C’est une épreuve de force dont personne ne risque de sortir vainqueur. La junte militaire au pouvoir à Bamako a répondu hier sur le ton du défi aux sévères mesures de sanctions prises par la Communauté économique des États d’Afrique de l’Ouest (CEDEAO) : « illégales » et « inhumaines », a déclaré un porte-parole en uniforme kaki, accusant les chefs d’État africains de se faire « instrumentaliser par des puissances extrarégionales aux desseins inavoués » ; comprenez la France !

De fait, le Mali, pays enclavé, a désormais ses frontières terrestres fermées, il est coupé de ses débouchés vers la mer ; ses liaisons aériennes interrompues avec tous ses voisins (sauf la Guinée Conakry) ; et il a ses avoirs financiers gelés par les instances monétaires régionales. En cause la durée de la transition proposée par les militaires pour un retour du pouvoir aux civils : les élections prévues le mois prochain sont reportées à … 2026 ! Les pays de la CEDEAO ont considéré que la junte prenait « le peuple malien en otage », et ont imposé ces sanctions parmi les plus sévères que des pays africains aient eu à subir. Au risque de pénaliser d’abord la population malienne, dont la vie quotidienne va devenir plus difficile encore.

Pourquoi une réaction aussi dure des pays africains ? L’explication la plus simple est que les pays de la sous-région redoutent la contagion des coups d’état militaires, après ceux de Guinée et du Mali. En infligeant de lourdes sanctions, ils découragent les putschistes en puissance chez eux. Mais ce n’est pas la seule explication. Car la crise de légitimité ne concerne pas que les régimes militaires : si on y regarde de plus près, ils ne sont pas nombreux les gouvernements des 15 pays de la CEDEAO qui peuvent prétendre à une parfaite constitutionnalité. En réagissant fermement contre les pouvoirs militaires, ils se placent du bon côté de la gouvernance, quels que soient leurs défauts.

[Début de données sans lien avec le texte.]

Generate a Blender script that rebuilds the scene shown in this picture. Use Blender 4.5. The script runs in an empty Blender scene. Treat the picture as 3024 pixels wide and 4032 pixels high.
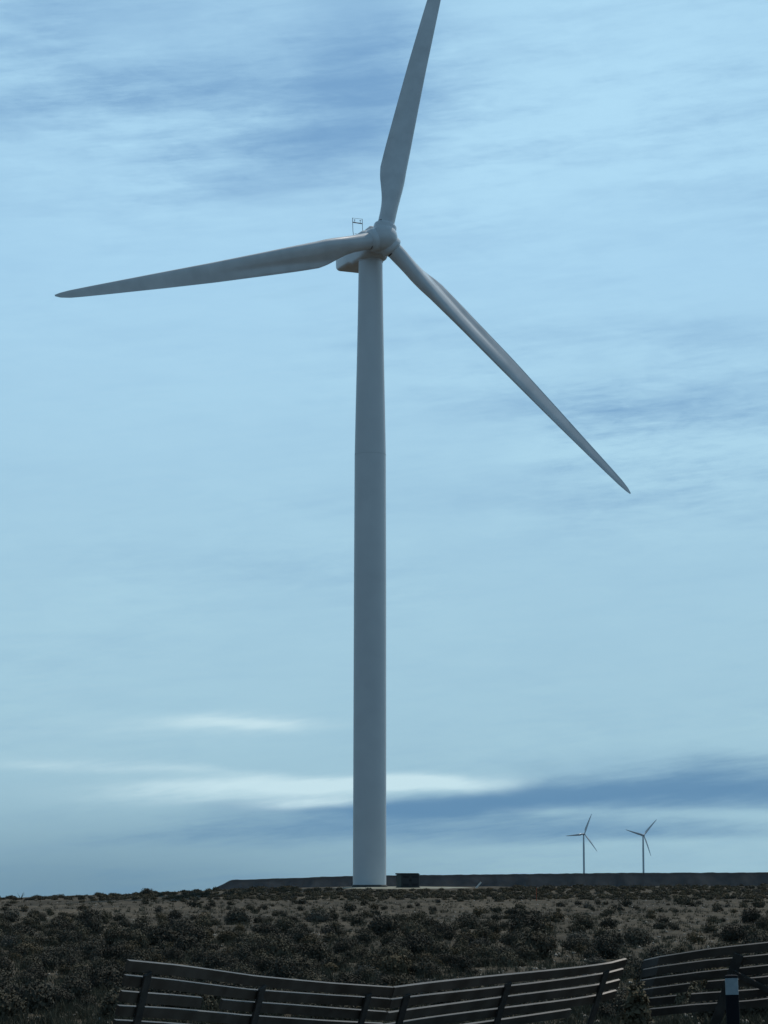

Mais avec cette confrontation régionale, le Mali est entré dans une zone de turbulences et d’incertitudes totales, et réagit par une fuite en avant sécuritaire. Car il y a parallèlement cette tension sourde entre la France et la junte malienne à propos du déploiement, désormais visible, de soldats russes, mercenaires ou formateurs, leur statut n’est pas clair. Des photos circulent, montrant ces hommes en treillis aussi bien à Bamako qu’à Ségou, dans le centre, ou à Tombouctou, dans le nord, là où l’armée française a évacué une de ses bases le mois dernier.

La France se tait pour l’instant, et laisse les pays de la CEDEAO monter au créneau. Mais la situation risque de ne pas être tenable très longtemps, une cohabitation incompatible entre soldats maliens, français, russes, forces des Nations Unies, et, ne l’oublions pas, des groupes djihadistes dans une bonne partie du pays. Cela fait beaucoup, et c’est explosif. Le Mali est donc le théâtre d’une crise multiforme inédite, qui devra trouver un dénouement rapide avant que le pays ne soit totalement asphyxié. C’est un test pour tous les acteurs de cette crise.

Il s’agit des militaires maliens qui voient leurs options se réduire, même s’ils se drapent dans leur dignité nationale ; des pays de la région dont l’action radicale doit produire des résultats rapides au risque de se retourner contre eux ; de la Russie qui a mis le doigt dans une poudrière ; et enfin de la France, le « libérateur » de 2013 lorsqu’elle est intervenue contre une offensive djihadiste, devenu impopulaire en 2022, qui joue ici sa crédibilité africaine. L’heure de vérité est arrivée.